┏━━

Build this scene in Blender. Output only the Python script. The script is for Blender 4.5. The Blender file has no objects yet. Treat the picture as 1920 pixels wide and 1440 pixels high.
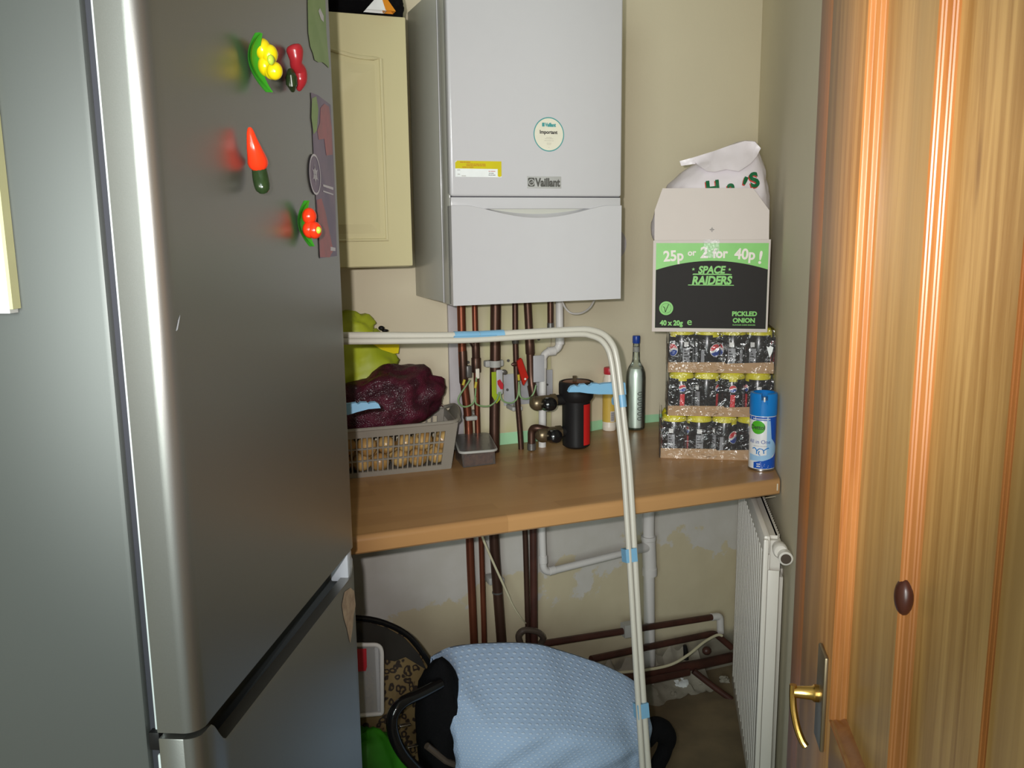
import bpy, bmesh, math, random
from math import pi, sin, cos, radians
from mathutils import Vector, Matrix, noise
from mathutils.bvhtree import BVHTree
random.seed(7)
SC = bpy.context.scene
COL = SC.collection

# ---------------------------------------------------------------- camera, world, lights, exposure
EYE = 1.505
cam_d = bpy.data.cameras.new('camera'); cam_d.sensor_fit = 'HORIZONTAL'; cam_d.sensor_width = 36.0
cam_d.lens = 36.0 * 1640.0 / 1920.0; cam_d.clip_start = 0.02
cam = bpy.data.objects.new('camera', cam_d); COL.objects.link(cam)
cam.location = (0, 0, EYE)
_fw = Vector((0, cos(.1733), -sin(.1733))); _rt = Vector((1, 0, 0)); _up = _rt.cross(_fw)
_R = _rt * cos(.0116) - _up * sin(.0116); _U = _up * cos(.0116) + _rt * sin(.0116)
_m = Matrix((_R, _U, -_fw)).transposed().to_4x4(); _m.translation = (0, 0, EYE)
cam.matrix_world = _m
SC.camera = cam

wd = bpy.data.worlds.new('room_air'); SC.world = wd; wd.use_nodes = True
wd.node_tree.nodes['Background'].inputs[0].default_value = (.63, .74, .71, 1)
wd.node_tree.nodes['Background'].inputs[1].default_value = 0.30

def lamp(name, kind, loc, energy, color, target=None, **kw):
    d = bpy.data.lights.new(name, kind); d.energy = energy; d.color = color
    for k, v in kw.items(): setattr(d, k, v)
    o = bpy.data.objects.new(name, d); COL.objects.link(o); o.location = loc
    if target is not None:
        o.rotation_euler = (Vector(target) - Vector(loc)).to_track_quat('-Z', 'Y').to_euler()
    return o
# the camera's own flash, a small tube up and left of the lens
lamp('camera_flash', 'SPOT', (-.050, .0, EYE + .034), 94, (1, .95, .93), target=(.12, 2.4, 1.42),
     spot_size=radians(74), spot_blend=1.0, shadow_soft_size=.011)
# daylight from the kitchen window behind the camera, on the left
lamp('window_daylight', 'AREA', (-.45, -1.5, 1.6), 62, (.89, 1.0, .96), target=(.6, 2.2, 1.3),
     shape='RECTANGLE', size=1.2, size_y=1.2)

vs = SC.view_settings
vs.view_transform = 'Standard'; vs.look = 'None'; vs.exposure = 0.0; vs.gamma = 1.0; vs.use_curve_mapping = False

# ---------------------------------------------------------------- frames (local axes x right, y away, z up)
class Frame:
    def __init__(s, o, rz): s.o = Vector(o); s.rz = rz
    def world(s, p): return Matrix.Rotation(s.rz, 3, 'Z') @ Vector(p) + s.o
WALL = Frame((-0.2,2.381,0), .3706)       # along the back wall
RWALL = Frame((0.7858,2.855,0), -.162)      # along the right wall, origin in the corner
TRAY = Frame((0.3992,2.281,0), -.162)       # square to the right wall, at the cans
FRG = Frame((-0.274,1.43,0), -radians(5.0))  # fridge, origin on the far edge of its front
DOOR = Frame((0.2811,0.8,0), -.162)
WORLD = Frame((0, 0, 0), 0)

# ---------------------------------------------------------------- materials
def lin(c):
    return tuple(((v / 255.0) / 12.92 if v / 255.0 <= .04045 else ((v / 255.0 + .055) / 1.055) ** 2.4) for v in c)
def mat(name, rgb, rough=.5, metal=0.0, var=.08, scale=30.0, bump=0.0, bscale=200.0, spec=.5, trans=0.0, ior=1.45,
        alpha=1.0, coat=0.0, stretch=(1, 1, 1), sub=0.0, rgb2=None, detail=3.0, aniso=0.0):
    m = bpy.data.materials.new(name); m.use_nodes = True
    nt = m.node_tree; N = nt.nodes; L = nt.links; b = N['Principled BSDF']
    b.inputs['Roughness'].default_value = rough; b.inputs['Metallic'].default_value = metal
    b.inputs['Specular IOR Level'].default_value = spec; b.inputs['IOR'].default_value = ior
    b.inputs['Transmission Weight'].default_value = trans; b.inputs['Alpha'].default_value = alpha
    b.inputs['Coat Weight'].default_value = coat
    if sub: b.inputs['Subsurface Weight'].default_value = sub; b.inputs['Subsurface Radius'].default_value = (.01, .01, .01)
    c = lin(rgb)
    tc = N.new('ShaderNodeTexCoord'); mp = N.new('ShaderNodeMapping'); mp.inputs['Scale'].default_value = stretch
    L.new(tc.outputs['Object'], mp.inputs['Vector'])
    nz = N.new('ShaderNodeTexNoise'); nz.inputs['Scale'].default_value = scale; nz.inputs['Detail'].default_value = detail
    L.new(mp.outputs[0], nz.inputs['Vector'])
    mx = N.new('ShaderNodeMix'); mx.data_type = 'RGBA'
    c2 = lin(rgb2) if rgb2 else tuple(min(1, v * (1 + var)) for v in c)
    c1 = c if rgb2 else tuple(v * (1 - var) for v in c)
    mx.inputs[6].default_value = (*c1, 1); mx.inputs[7].default_value = (*c2, 1)
    if rgb2:
        rp = N.new('ShaderNodeMapRange'); rp.inputs[1].default_value = .38; rp.inputs[2].default_value = .62
        L.new(nz.outputs[0], rp.inputs[0]); L.new(rp.outputs[0], mx.inputs[0])
    else:
        L.new(nz.outputs[0], mx.inputs[0])
    L.new(mx.outputs[2], b.inputs['Base Color'])
    if bump:
        n2 = N.new('ShaderNodeTexNoise'); n2.inputs['Scale'].default_value = bscale; n2.inputs['Detail'].default_value = 2
        L.new(mp.outputs[0], n2.inputs['Vector'])
        bp = N.new('ShaderNodeBump'); bp.inputs['Strength'].default_value = bump; bp.inputs['Distance'].default_value = .002
        L.new(n2.outputs[0], bp.inputs['Height']); L.new(bp.outputs[0], b.inputs['Normal'])
    return m
def nodes(m): return m.node_tree.nodes, m.node_tree.links, m.node_tree.nodes['Principled BSDF']
def math_(N, L, op, a, b=None):
    n = N.new('ShaderNodeMath'); n.operation = op
    for i, v in enumerate((a, b)):
        if v is None: continue
        if isinstance(v, (int, float)): n.inputs[i].default_value = v
        else: L.new(v, n.inputs[i])
    return n.outputs[0]
def mixc(N, L, f, a, b):
    n = N.new('ShaderNodeMix'); n.data_type = 'RGBA'
    if isinstance(f, (int, float)): n.inputs[0].default_value = f
    else: L.new(f, n.inputs[0])
    for i, v in ((6, a), (7, b)):
        if isinstance(v, tuple): n.inputs[i].default_value = (*v, 1)
        else: L.new(v, n.inputs[i])
    return n.outputs[2]
def ramp(N, L, v, lo, hi):
    n = N.new('ShaderNodeMapRange'); n.interpolation_type = 'SMOOTHSTEP'
    n.inputs[1].default_value = lo; n.inputs[2].default_value = hi
    if isinstance(v, (int, float)): n.inputs[0].default_value = v
    else: L.new(v, n.inputs[0])
    return n.outputs[0]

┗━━

§ **Task to complete**
Reproduce the listing exactly. Leave its pictures out.

§ **The output**
Build this scene in Blender. Output only the Python script. The script is for Blender 4.5. The Blender file has no objects yet. Treat the picture as 1920 pixels wide and 1440 pixels high.
import bpy, bmesh, math, random
from math import pi, sin, cos, radians
from mathutils import Vector, Matrix, noise
from mathutils.bvhtree import BVHTree
random.seed(7)
SC = bpy.context.scene
COL = SC.collection

# ---------------------------------------------------------------- camera, world, lights, exposure
EYE = 1.505
cam_d = bpy.data.cameras.new('camera'); cam_d.sensor_fit = 'HORIZONTAL'; cam_d.sensor_width = 36.0
cam_d.lens = 36.0 * 1640.0 / 1920.0; cam_d.clip_start = 0.02
cam = bpy.data.objects.new('camera', cam_d); COL.objects.link(cam)
cam.location = (0, 0, EYE)
_fw = Vector((0, cos(.1733), -sin(.1733))); _rt = Vector((1, 0, 0)); _up = _rt.cross(_fw)
_R = _rt * cos(.0116) - _up * sin(.0116); _U = _up * cos(.0116) + _rt * sin(.0116)
_m = Matrix((_R, _U, -_fw)).transposed().to_4x4(); _m.translation = (0, 0, EYE)
cam.matrix_world = _m
SC.camera = cam

wd = bpy.data.worlds.new('room_air'); SC.world = wd; wd.use_nodes = True
wd.node_tree.nodes['Background'].inputs[0].default_value = (.63, .74, .71, 1)
wd.node_tree.nodes['Background'].inputs[1].default_value = 0.30

def lamp(name, kind, loc, energy, color, target=None, **kw):
    d = bpy.data.lights.new(name, kind); d.energy = energy; d.color = color
    for k, v in kw.items(): setattr(d, k, v)
    o = bpy.data.objects.new(name, d); COL.objects.link(o); o.location = loc
    if target is not None:
        o.rotation_euler = (Vector(target) - Vector(loc)).to_track_quat('-Z', 'Y').to_euler()
    return o
# the camera's own flash, a small tube up and left of the lens
lamp('camera_flash', 'SPOT', (-.050, .0, EYE + .034), 94, (1, .95, .93), target=(.12, 2.4, 1.42),
     spot_size=radians(74), spot_blend=1.0, shadow_soft_size=.011)
# daylight from the kitchen window behind the camera, on the left
lamp('window_daylight', 'AREA', (-.45, -1.5, 1.6), 62, (.89, 1.0, .96), target=(.6, 2.2, 1.3),
     shape='RECTANGLE', size=1.2, size_y=1.2)

vs = SC.view_settings
vs.view_transform = 'Standard'; vs.look = 'None'; vs.exposure = 0.0; vs.gamma = 1.0; vs.use_curve_mapping = False

# ---------------------------------------------------------------- frames (local axes x right, y away, z up)
class Frame:
    def __init__(s, o, rz): s.o = Vector(o); s.rz = rz
    def world(s, p): return Matrix.Rotation(s.rz, 3, 'Z') @ Vector(p) + s.o
WALL = Frame((-0.2,2.381,0), .3706)       # along the back wall
RWALL = Frame((0.7858,2.855,0), -.162)      # along the right wall, origin in the corner
TRAY = Frame((0.3992,2.281,0), -.162)       # square to the right wall, at the cans
FRG = Frame((-0.274,1.43,0), -radians(5.0))  # fridge, origin on the far edge of its front
DOOR = Frame((0.2811,0.8,0), -.162)
WORLD = Frame((0, 0, 0), 0)

# ---------------------------------------------------------------- materials
def lin(c):
    return tuple(((v / 255.0) / 12.92 if v / 255.0 <= .04045 else ((v / 255.0 + .055) / 1.055) ** 2.4) for v in c)
def mat(name, rgb, rough=.5, metal=0.0, var=.08, scale=30.0, bump=0.0, bscale=200.0, spec=.5, trans=0.0, ior=1.45,
        alpha=1.0, coat=0.0, stretch=(1, 1, 1), sub=0.0, rgb2=None, detail=3.0, aniso=0.0):
    m = bpy.data.materials.new(name); m.use_nodes = True
    nt = m.node_tree; N = nt.nodes; L = nt.links; b = N['Principled BSDF']
    b.inputs['Roughness'].default_value = rough; b.inputs['Metallic'].default_value = metal
    b.inputs['Specular IOR Level'].default_value = spec; b.inputs['IOR'].default_value = ior
    b.inputs['Transmission Weight'].default_value = trans; b.inputs['Alpha'].default_value = alpha
    b.inputs['Coat Weight'].default_value = coat
    if sub: b.inputs['Subsurface Weight'].default_value = sub; b.inputs['Subsurface Radius'].default_value = (.01, .01, .01)
    c = lin(rgb)
    tc = N.new('ShaderNodeTexCoord'); mp = N.new('ShaderNodeMapping'); mp.inputs['Scale'].default_value = stretch
    L.new(tc.outputs['Object'], mp.inputs['Vector'])
    nz = N.new('ShaderNodeTexNoise'); nz.inputs['Scale'].default_value = scale; nz.inputs['Detail'].default_value = detail
    L.new(mp.outputs[0], nz.inputs['Vector'])
    mx = N.new('ShaderNodeMix'); mx.data_type = 'RGBA'
    c2 = lin(rgb2) if rgb2 else tuple(min(1, v * (1 + var)) for v in c)
    c1 = c if rgb2 else tuple(v * (1 - var) for v in c)
    mx.inputs[6].default_value = (*c1, 1); mx.inputs[7].default_value = (*c2, 1)
    if rgb2:
        rp = N.new('ShaderNodeMapRange'); rp.inputs[1].default_value = .38; rp.inputs[2].default_value = .62
        L.new(nz.outputs[0], rp.inputs[0]); L.new(rp.outputs[0], mx.inputs[0])
    else:
        L.new(nz.outputs[0], mx.inputs[0])
    L.new(mx.outputs[2], b.inputs['Base Color'])
    if bump:
        n2 = N.new('ShaderNodeTexNoise'); n2.inputs['Scale'].default_value = bscale; n2.inputs['Detail'].default_value = 2
        L.new(mp.outputs[0], n2.inputs['Vector'])
        bp = N.new('ShaderNodeBump'); bp.inputs['Strength'].default_value = bump; bp.inputs['Distance'].default_value = .002
        L.new(n2.outputs[0], bp.inputs['Height']); L.new(bp.outputs[0], b.inputs['Normal'])
    return m
def nodes(m): return m.node_tree.nodes, m.node_tree.links, m.node_tree.nodes['Principled BSDF']
def math_(N, L, op, a, b=None):
    n = N.new('ShaderNodeMath'); n.operation = op
    for i, v in enumerate((a, b)):
        if v is None: continue
        if isinstance(v, (int, float)): n.inputs[i].default_value = v
        else: L.new(v, n.inputs[i])
    return n.outputs[0]
def mixc(N, L, f, a, b):
    n = N.new('ShaderNodeMix'); n.data_type = 'RGBA'
    if isinstance(f, (int, float)): n.inputs[0].default_value = f
    else: L.new(f, n.inputs[0])
    for i, v in ((6, a), (7, b)):
        if isinstance(v, tuple): n.inputs[i].default_value = (*v, 1)
        else: L.new(v, n.inputs[i])
    return n.outputs[2]
def ramp(N, L, v, lo, hi):
    n = N.new('ShaderNodeMapRange'); n.interpolation_type = 'SMOOTHSTEP'
    n.inputs[1].default_value = lo; n.inputs[2].default_value = hi
    if isinstance(v, (int, float)): n.inputs[0].default_value = v
    else: L.new(v, n.inputs[0])
    return n.outputs[0]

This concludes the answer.